Au mois d’août, le gouvernement annonçait un plan de 870 millions pour lutter contre les effets du franc fort. La plus grande partie (500 millions) est consacrée à compenser le recours accru au chômage partiel.
Parmi les mesures destinées à lutter contre le franc fort, 100 millions de francs sont consacrés à un programme spécial d’innovation, qui doit permettre aux entreprises de réaliser rapidement des projets d’innovation en collaboration avec des institutions de recherche reconnues.
La Commission pour la technologie et l’innovation (CTI), qui a reçu plus de 1000 demandes en l’espace de deux mois, pour un montant total de 530 millions de francs, a privilégié les projets risqués différés en raison de l’érosion des marges liée à l’appréciation du franc suisse ainsi que ceux aboutissant à une mise sur le marché rapide.
Toutes les aides ont été attribuées avant la fin de l’année 2011 aux hautes écoles et institutions de recherche agréées par la CTI. «Le Conseil fédéral et le Parlement avaient volontairement limité le montant et la durée de cette mesure afin de renforcer la compétitivité des activités exportatrices par une impulsion unique donnée à l’innovation», écrit la CTI.

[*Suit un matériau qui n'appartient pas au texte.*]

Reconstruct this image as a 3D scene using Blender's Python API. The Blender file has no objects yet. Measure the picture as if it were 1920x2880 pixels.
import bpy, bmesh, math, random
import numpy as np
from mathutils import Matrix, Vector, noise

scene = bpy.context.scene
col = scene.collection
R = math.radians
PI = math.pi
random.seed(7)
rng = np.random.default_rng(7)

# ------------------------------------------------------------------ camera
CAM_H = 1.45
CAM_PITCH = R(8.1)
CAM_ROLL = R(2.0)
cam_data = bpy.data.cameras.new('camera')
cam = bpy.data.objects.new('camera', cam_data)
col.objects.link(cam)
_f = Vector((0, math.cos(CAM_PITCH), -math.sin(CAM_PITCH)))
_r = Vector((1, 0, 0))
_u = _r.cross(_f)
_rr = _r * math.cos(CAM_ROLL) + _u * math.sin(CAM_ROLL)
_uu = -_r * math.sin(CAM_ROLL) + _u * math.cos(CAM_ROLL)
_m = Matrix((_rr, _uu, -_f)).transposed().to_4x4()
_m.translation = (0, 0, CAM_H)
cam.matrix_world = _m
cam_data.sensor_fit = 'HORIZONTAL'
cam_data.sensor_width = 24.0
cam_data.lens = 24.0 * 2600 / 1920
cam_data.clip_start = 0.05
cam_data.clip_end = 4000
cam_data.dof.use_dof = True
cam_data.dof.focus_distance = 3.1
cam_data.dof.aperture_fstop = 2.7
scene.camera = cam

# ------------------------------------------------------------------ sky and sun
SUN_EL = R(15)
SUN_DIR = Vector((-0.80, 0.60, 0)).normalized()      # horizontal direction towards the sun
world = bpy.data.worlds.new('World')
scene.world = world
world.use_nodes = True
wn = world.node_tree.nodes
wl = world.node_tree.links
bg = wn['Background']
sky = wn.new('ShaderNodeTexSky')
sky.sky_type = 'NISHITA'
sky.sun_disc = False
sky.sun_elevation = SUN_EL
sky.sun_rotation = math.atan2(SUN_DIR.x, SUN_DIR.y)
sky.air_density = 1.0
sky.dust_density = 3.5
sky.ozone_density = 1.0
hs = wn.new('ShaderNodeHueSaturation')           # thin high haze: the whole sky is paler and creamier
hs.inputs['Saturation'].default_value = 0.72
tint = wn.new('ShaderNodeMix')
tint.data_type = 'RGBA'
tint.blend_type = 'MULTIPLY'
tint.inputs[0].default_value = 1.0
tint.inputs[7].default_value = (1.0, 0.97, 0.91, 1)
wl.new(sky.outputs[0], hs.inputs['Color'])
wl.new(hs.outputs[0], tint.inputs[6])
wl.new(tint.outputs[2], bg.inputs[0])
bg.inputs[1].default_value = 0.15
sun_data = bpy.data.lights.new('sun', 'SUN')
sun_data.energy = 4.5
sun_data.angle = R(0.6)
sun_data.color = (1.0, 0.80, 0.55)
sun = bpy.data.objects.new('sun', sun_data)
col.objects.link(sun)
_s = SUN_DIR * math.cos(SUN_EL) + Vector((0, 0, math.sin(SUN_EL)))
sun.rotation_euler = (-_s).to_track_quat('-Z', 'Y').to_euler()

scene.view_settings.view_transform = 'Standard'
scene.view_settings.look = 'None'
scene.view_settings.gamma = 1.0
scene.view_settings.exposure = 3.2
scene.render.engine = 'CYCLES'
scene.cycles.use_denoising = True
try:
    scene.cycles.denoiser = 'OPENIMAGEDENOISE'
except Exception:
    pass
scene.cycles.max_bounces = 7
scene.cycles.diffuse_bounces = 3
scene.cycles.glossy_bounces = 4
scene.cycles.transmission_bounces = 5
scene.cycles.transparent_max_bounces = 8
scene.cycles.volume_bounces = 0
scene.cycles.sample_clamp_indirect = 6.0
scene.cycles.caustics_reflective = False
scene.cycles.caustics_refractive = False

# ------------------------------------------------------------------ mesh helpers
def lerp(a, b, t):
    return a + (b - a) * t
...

Partenaire de la CTI, le Centre suisse d’électronique et de microtechnique de Neuchâtel (CSEM) a ainsi pu soutenir 25 entreprises différentes en Suisse dans le cadre des mesures spéciales contre le franc fort.
Fondée en 1941, TESA SA fabrique et commercialise plus de 5000 instruments et systèmes de mesure de haute précision. Elle emploie près de 400 personnes sur son site de Renens (Vaud).
Manufacturés sous le label «swiss made» pour la plupart, les produits sont destinés prioritairement aux industries automobile, aéronautique, horlogère et micromécanique.
TESA SA fait partie depuis 2001 du groupe suédois Hexagon Metrology.